Input material:
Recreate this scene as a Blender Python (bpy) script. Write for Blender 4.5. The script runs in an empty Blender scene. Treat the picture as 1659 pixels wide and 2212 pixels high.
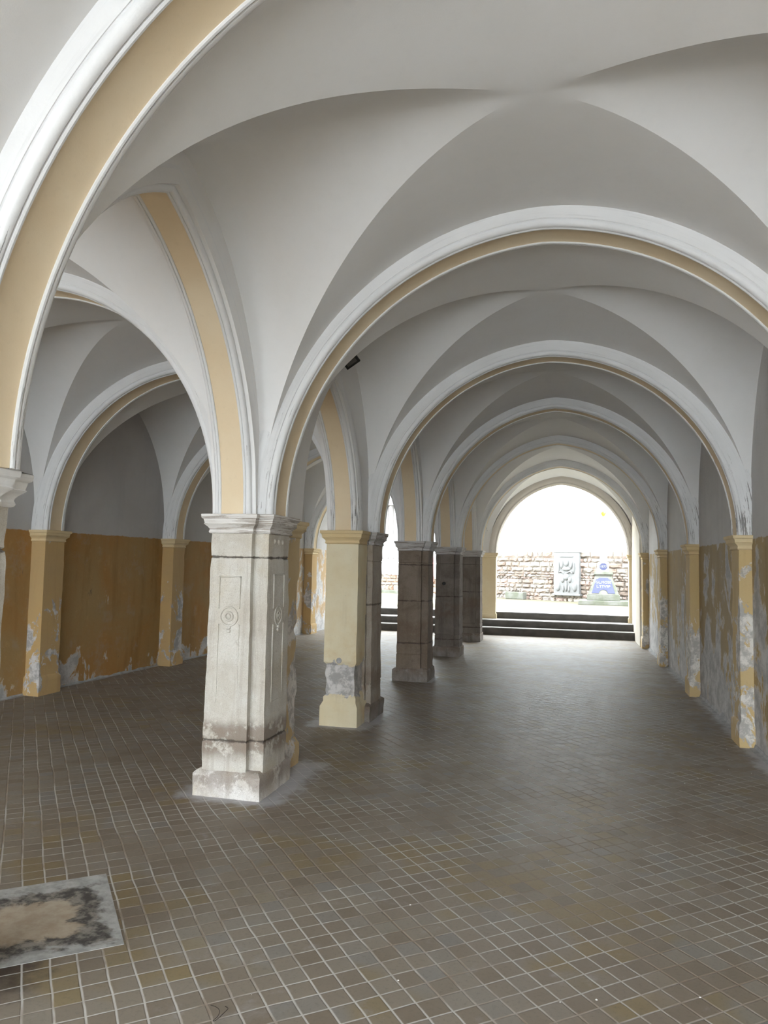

* * *

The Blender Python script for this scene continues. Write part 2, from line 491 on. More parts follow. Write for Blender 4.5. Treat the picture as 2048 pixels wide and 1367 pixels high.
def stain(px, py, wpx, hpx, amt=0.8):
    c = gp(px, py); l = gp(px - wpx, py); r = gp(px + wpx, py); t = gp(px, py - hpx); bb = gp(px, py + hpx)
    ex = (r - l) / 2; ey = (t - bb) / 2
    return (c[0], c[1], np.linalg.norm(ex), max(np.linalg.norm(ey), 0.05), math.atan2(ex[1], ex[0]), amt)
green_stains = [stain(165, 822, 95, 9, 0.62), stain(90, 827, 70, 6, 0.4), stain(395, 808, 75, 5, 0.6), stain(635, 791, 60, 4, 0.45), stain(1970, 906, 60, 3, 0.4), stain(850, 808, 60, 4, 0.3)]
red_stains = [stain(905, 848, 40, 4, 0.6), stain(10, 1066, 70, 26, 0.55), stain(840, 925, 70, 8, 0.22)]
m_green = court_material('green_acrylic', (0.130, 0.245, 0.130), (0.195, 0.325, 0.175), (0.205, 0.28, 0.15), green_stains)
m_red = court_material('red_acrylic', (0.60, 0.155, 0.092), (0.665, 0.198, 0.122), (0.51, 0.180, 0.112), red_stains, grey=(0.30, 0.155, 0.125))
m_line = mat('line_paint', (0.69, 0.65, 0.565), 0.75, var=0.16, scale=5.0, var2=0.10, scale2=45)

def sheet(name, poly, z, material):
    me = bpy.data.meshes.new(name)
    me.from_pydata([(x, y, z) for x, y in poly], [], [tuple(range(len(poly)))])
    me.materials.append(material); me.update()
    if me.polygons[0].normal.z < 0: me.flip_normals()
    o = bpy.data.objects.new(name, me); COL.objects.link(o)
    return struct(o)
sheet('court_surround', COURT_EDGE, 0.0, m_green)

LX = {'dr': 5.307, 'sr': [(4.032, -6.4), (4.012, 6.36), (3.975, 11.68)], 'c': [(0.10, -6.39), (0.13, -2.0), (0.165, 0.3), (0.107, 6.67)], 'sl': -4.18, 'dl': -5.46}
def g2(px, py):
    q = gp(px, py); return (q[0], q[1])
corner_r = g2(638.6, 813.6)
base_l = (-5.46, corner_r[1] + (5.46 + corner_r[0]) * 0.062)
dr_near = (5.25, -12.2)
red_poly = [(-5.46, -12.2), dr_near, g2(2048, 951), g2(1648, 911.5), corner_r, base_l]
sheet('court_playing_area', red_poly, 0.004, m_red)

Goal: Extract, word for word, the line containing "The Blender Python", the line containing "sheet('court_playing_area', red_poly, 0.004, m_red)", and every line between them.

Written solution:
The Blender Python script for this scene continues. Write part 2, from line 491 on. More parts follow. Write for Blender 4.5. Treat the picture as 2048 pixels wide and 1367 pixels high.
def stain(px, py, wpx, hpx, amt=0.8):
    c = gp(px, py); l = gp(px - wpx, py); r = gp(px + wpx, py); t = gp(px, py - hpx); bb = gp(px, py + hpx)
    ex = (r - l) / 2; ey = (t - bb) / 2
    return (c[0], c[1], np.linalg.norm(ex), max(np.linalg.norm(ey), 0.05), math.atan2(ex[1], ex[0]), amt)
green_stains = [stain(165, 822, 95, 9, 0.62), stain(90, 827, 70, 6, 0.4), stain(395, 808, 75, 5, 0.6), stain(635, 791, 60, 4, 0.45), stain(1970, 906, 60, 3, 0.4), stain(850, 808, 60, 4, 0.3)]
red_stains = [stain(905, 848, 40, 4, 0.6), stain(10, 1066, 70, 26, 0.55), stain(840, 925, 70, 8, 0.22)]
m_green = court_material('green_acrylic', (0.130, 0.245, 0.130), (0.195, 0.325, 0.175), (0.205, 0.28, 0.15), green_stains)
m_red = court_material('red_acrylic', (0.60, 0.155, 0.092), (0.665, 0.198, 0.122), (0.51, 0.180, 0.112), red_stains, grey=(0.30, 0.155, 0.125))
m_line = mat('line_paint', (0.69, 0.65, 0.565), 0.75, var=0.16, scale=5.0, var2=0.10, scale2=45)

def sheet(name, poly, z, material):
    me = bpy.data.meshes.new(name)
    me.from_pydata([(x, y, z) for x, y in poly], [], [tuple(range(len(poly)))])
    me.materials.append(material); me.update()
    if me.polygons[0].normal.z < 0: me.flip_normals()
    o = bpy.data.objects.new(name, me); COL.objects.link(o)
    return struct(o)
sheet('court_surround', COURT_EDGE, 0.0, m_green)

LX = {'dr': 5.307, 'sr': [(4.032, -6.4), (4.012, 6.36), (3.975, 11.68)], 'c': [(0.10, -6.39), (0.13, -2.0), (0.165, 0.3), (0.107, 6.67)], 'sl': -4.18, 'dl': -5.46}
def g2(px, py):
    q = gp(px, py); return (q[0], q[1])
corner_r = g2(638.6, 813.6)
base_l = (-5.46, corner_r[1] + (5.46 + corner_r[0]) * 0.062)
dr_near = (5.25, -12.2)
red_poly = [(-5.46, -12.2), dr_near, g2(2048, 951), g2(1648, 911.5), corner_r, base_l]
sheet('court_playing_area', red_poly, 0.004, m_red)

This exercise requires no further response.